New Delhi: French aircraft maker Dassault Aviation SA has said its partnership with Anil Ambani’s Reliance Group for making parts of Falcon and Rafale aircraft was Dassault Aviation’s choice. The statement from Dassault backs the Indian government’s position that the joint venture between the two groups was the result of a commercial decision between the businesses and governments had no role in that.

The controversy over India’s purchase of 36 Rafale aircraft had taken a new turn on Friday with a French journal quoting former president François Hollande as saying that Dassault Aviation was given no choice but to partner Anil Ambani’s Reliance Group for the offset clause in the deal, according to an ANI report.

Dassault Aviation has clarified that the 2016 contract for 36 Rafale aircraft sale to India was a government to government deal, which provided for a separate contract in which Dassault Aviation committed for making compensation investments (offsets) in India worth half the value of the purchase.

Dassault Reliance Aerospace Ltd (DRAL) has an offset contract of around 30,000 crore for 36 Rafale aircraft. Under an offset policy, foreign companies selling goods to the Indian government or state-run firms are made to source part of the supplies locally.

“This offsets contract is delivered in compliance with the Defence Procurement Procedure (DPP) 2016 regulations. In this framework, and in accordance with the policy of ‘Make in India,’ Dassault Aviation has decided to partner India’s Reliance Group. This is Dassault Aviation’s choice, as CEO Eric Trappier had explained in an interview published in MINT newspaper on April 17, 2018," according to the statement from the French company uploaded on its website on Friday. France is three hours 30 minutes behind Indian time.

Mint had reported on 16 April quoting Trappier that the joint venture was Dassault’s choice, which it will continue with.

Dassault said the joint venture, DRAL, was created in February 2017 and a plant had been built in Nagpur for manufacturing parts for Falcon and Rafale aircraft. The Nagpur site was chosen because of the availability of land with direct access to an airport runway, an essential condition for aeronautic activities, said the statement from the French firm.
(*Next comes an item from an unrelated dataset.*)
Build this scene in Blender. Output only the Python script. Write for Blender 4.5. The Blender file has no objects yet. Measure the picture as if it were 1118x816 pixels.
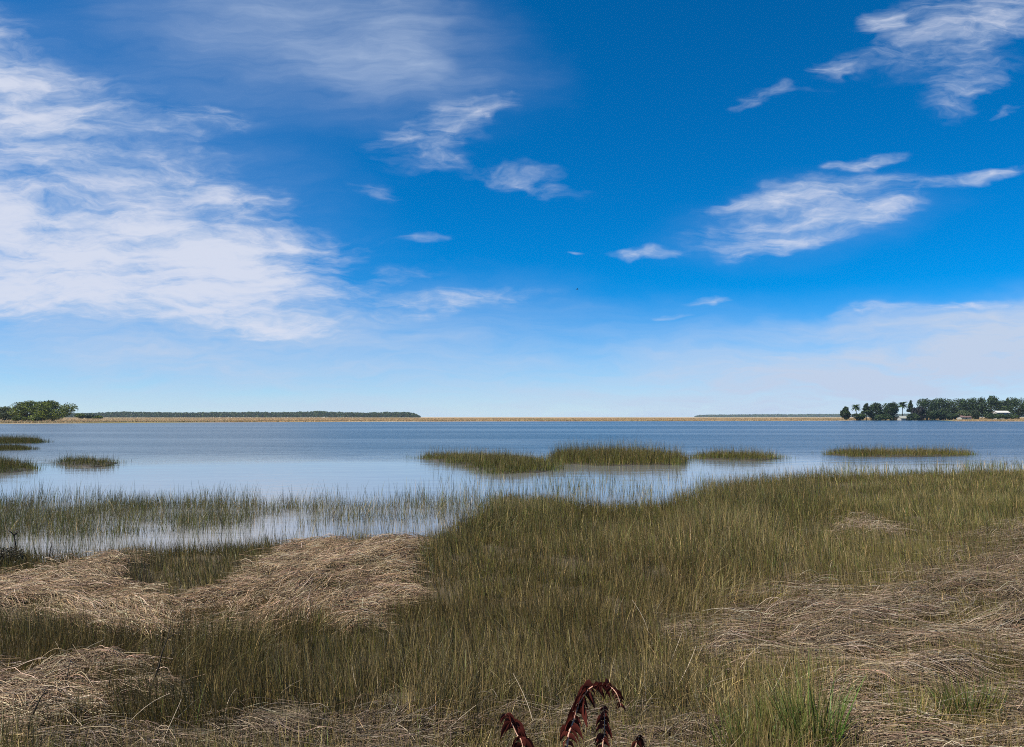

Dassault also said it has signed partnerships with other firms too. “Negotiations are ongoing with a hundred-odd other potential partners," the company said. The company was very proud that the Indian authorities had selected the Rafale fighter, it added.

India’s defence ministry had on Friday tweeted that the report referring to former French President Mr Hollande’s statement that the government of India insisted upon a particular firm as offset partner for Dassault Aviation in Rafale was being verified. “It is reiterated that neither the government of India nor the French government had any say in the commercial decision."

Reliance Group did not respond to an email seeking comment.

The purchase of the 36 Rafale jets, slated to be inducted into the Indian Air Force from September 2019, has been in the eye of a storm with the Congress questioning the price and the choice of Reliance as the offset partner.

Reliance Group companies have sued HT Media Ltd, Mint’s publisher, and nine others in the Bombay high court over a 2 October 2014 front-page story that they have disputed. HT Media is contesting the case.